We ate lunch while overlooking Hart and Dove Crags all the while keeping an eye on some cloud movement from the west which was creeping in on the Langdale Pikes through to Great Gable. The sun was once again hidden by high cloud but I guess this allowed us to cool down as we ate lunch. Feeling refreshed we packed our lunches away to find the summit was getting quite busy with one group (far left) who were operating a drone. I think we timed our exit right on queue.

Looking back on Red Screes from Snarker Pike.
We all had our favourite moments from the walk and the descent of Snarker Pike was the one I had been most looking forward to, a long smooth grassy descent all the way back to the bottom of The Struggle road.

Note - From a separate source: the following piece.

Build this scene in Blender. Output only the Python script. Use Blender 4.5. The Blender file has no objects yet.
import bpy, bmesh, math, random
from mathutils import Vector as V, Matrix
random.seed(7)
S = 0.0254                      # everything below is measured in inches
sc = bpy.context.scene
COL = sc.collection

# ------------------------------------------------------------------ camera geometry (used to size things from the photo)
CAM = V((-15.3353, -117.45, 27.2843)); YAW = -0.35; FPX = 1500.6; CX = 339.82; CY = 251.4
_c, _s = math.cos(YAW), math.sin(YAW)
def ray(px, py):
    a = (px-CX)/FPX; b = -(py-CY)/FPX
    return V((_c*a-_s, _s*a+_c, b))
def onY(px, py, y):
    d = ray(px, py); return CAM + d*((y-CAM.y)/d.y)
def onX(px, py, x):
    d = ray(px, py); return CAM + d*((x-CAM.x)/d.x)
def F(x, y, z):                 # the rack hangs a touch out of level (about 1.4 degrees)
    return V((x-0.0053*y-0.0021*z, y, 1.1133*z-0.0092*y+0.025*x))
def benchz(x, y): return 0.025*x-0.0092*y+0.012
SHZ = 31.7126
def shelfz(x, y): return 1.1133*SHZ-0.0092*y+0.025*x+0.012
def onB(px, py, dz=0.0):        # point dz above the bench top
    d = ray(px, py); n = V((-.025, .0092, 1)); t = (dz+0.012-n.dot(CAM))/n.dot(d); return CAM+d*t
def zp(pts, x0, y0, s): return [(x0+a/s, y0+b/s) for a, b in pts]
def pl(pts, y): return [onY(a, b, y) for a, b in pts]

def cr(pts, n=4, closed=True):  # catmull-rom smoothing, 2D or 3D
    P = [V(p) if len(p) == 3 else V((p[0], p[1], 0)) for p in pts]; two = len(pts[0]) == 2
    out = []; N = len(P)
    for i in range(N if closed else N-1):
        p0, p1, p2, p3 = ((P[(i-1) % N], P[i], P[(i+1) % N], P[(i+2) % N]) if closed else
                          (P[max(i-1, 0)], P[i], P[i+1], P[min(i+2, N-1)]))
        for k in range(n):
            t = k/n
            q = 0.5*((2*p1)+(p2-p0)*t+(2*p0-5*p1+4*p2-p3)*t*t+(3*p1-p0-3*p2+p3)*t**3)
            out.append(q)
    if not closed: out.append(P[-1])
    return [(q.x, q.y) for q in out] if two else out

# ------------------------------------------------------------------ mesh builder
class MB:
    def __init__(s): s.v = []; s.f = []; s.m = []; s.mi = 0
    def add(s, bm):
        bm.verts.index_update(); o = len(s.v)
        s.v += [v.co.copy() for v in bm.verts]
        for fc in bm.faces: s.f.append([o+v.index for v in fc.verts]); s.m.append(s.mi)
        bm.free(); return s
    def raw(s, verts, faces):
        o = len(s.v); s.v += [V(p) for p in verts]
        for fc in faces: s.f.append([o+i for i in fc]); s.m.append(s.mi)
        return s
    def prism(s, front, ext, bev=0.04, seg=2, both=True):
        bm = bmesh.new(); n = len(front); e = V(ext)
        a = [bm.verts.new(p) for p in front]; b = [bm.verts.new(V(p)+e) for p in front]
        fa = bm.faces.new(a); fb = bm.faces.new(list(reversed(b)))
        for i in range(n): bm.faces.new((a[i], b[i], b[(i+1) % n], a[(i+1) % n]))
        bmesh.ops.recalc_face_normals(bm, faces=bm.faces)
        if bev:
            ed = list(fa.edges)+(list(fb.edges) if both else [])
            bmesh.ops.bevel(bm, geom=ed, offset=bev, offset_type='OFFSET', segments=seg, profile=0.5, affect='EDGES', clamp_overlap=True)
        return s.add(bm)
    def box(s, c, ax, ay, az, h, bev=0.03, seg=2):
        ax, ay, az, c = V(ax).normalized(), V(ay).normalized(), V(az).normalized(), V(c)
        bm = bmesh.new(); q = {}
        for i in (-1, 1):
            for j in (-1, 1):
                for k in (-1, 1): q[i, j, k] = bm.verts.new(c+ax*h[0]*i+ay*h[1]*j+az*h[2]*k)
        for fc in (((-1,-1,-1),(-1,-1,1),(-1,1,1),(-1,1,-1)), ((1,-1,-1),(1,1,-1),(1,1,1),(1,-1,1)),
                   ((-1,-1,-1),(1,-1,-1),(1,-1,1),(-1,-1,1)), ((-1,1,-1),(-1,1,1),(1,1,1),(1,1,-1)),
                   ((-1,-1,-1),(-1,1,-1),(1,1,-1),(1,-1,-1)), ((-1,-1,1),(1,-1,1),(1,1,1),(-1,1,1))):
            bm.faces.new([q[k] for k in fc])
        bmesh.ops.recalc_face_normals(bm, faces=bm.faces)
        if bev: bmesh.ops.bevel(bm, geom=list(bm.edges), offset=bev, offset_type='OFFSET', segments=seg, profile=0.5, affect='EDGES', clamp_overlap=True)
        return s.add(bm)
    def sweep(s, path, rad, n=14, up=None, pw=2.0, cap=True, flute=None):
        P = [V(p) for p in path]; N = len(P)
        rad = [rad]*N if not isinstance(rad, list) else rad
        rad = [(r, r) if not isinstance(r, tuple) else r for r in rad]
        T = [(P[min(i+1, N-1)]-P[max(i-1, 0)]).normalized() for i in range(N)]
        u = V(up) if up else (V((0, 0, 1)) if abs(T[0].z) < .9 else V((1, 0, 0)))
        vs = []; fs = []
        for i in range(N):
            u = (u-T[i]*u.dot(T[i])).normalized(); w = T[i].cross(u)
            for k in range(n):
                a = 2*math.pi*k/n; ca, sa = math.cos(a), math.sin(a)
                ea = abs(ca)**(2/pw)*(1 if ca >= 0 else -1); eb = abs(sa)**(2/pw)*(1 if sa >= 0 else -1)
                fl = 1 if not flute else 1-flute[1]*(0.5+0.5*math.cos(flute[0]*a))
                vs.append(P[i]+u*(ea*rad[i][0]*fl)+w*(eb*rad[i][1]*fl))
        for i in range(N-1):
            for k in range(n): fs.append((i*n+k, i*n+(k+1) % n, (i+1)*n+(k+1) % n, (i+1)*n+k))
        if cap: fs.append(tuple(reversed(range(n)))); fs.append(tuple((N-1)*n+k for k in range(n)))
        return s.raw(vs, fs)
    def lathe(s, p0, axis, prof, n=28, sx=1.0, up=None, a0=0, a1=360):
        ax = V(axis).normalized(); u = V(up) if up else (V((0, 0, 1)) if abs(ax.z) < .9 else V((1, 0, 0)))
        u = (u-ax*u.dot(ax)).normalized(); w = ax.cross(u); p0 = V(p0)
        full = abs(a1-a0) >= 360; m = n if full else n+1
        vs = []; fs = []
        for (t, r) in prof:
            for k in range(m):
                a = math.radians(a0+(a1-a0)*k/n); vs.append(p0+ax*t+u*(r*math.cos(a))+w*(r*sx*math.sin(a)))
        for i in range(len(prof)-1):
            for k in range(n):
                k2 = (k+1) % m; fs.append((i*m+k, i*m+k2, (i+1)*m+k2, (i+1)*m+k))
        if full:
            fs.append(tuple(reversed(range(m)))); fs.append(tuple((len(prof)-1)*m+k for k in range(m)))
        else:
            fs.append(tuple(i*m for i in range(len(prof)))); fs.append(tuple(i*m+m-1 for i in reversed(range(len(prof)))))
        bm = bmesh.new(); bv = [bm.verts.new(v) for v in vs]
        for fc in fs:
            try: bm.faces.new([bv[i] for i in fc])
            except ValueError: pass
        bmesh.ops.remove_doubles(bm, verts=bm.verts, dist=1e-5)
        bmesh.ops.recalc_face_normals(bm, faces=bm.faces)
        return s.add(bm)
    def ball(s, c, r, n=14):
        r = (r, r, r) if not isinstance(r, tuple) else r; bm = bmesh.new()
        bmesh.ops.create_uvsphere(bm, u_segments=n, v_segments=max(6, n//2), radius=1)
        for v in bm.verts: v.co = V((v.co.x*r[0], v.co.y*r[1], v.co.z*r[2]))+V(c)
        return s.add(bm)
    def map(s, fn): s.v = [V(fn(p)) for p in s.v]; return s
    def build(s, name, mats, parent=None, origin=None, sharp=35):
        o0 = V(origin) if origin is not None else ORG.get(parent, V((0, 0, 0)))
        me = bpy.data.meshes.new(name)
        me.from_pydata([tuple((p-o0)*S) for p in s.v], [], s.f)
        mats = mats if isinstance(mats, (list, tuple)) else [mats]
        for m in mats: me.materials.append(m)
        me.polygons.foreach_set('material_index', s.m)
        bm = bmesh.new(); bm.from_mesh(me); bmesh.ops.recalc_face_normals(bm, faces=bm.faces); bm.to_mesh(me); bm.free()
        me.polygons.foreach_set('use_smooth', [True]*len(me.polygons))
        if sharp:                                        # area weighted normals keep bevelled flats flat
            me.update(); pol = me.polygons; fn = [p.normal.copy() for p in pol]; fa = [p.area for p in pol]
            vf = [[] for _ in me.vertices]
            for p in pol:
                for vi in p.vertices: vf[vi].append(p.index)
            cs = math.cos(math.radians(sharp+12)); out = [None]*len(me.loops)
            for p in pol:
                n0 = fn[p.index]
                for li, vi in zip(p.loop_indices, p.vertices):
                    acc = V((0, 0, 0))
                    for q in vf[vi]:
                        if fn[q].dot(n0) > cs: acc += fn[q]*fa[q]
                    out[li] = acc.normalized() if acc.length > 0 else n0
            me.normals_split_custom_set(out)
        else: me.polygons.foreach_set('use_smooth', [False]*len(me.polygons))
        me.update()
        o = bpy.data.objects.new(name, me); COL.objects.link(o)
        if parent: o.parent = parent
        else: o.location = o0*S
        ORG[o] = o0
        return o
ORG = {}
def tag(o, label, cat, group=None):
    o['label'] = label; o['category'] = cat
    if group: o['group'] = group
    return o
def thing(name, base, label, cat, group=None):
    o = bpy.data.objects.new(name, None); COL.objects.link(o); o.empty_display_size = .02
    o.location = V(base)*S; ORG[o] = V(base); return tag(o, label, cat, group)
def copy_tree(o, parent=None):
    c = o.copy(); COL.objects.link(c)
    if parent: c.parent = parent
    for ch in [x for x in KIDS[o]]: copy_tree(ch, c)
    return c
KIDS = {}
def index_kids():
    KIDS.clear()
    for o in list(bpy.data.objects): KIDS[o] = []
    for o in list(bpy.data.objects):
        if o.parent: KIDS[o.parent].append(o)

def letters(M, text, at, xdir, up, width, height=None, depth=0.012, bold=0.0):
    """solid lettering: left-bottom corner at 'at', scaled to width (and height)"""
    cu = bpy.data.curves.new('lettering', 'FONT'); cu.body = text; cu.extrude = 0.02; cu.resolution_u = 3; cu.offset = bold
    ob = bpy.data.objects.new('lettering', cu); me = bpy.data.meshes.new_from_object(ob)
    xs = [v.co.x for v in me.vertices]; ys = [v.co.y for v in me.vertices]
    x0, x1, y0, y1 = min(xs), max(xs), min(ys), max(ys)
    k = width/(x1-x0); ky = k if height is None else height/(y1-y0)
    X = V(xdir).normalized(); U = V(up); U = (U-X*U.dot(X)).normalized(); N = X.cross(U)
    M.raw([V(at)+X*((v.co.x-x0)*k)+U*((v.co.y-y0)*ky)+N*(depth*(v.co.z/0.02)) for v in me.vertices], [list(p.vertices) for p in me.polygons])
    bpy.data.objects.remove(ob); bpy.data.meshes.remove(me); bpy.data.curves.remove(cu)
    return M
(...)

The familiar twin stone walls found close to the bottom of the ridge.

The Golden Rule, Ambleside.
Having descended Snarker Pike we found ourselves still in descent along The Struggle where cars and bikes did exactly that 'struggle' not because of the gradient of the road but the volume of traffic, it didn't bother us the slightest, not after such a good day on the fell.

The Giggling Goose Cafe, Ambleside.

We reached the bottom of The Struggle at the mini round-about and turned into the main street where we had our own struggle in walking the pavement there was just that many people about, traffic was backing up both in and out of the main street all the while folk looked on through cafe windows and bars whilst relaxing just watching the world go by.

We turned right onto Compston Road, the main street through Ambleside whilst squeezing our way along the pavement before turning into Vicarage Road where at the end of the street awaited our cars all the while our nostrils are treated to the smell of fish and chips from a nearby chippy.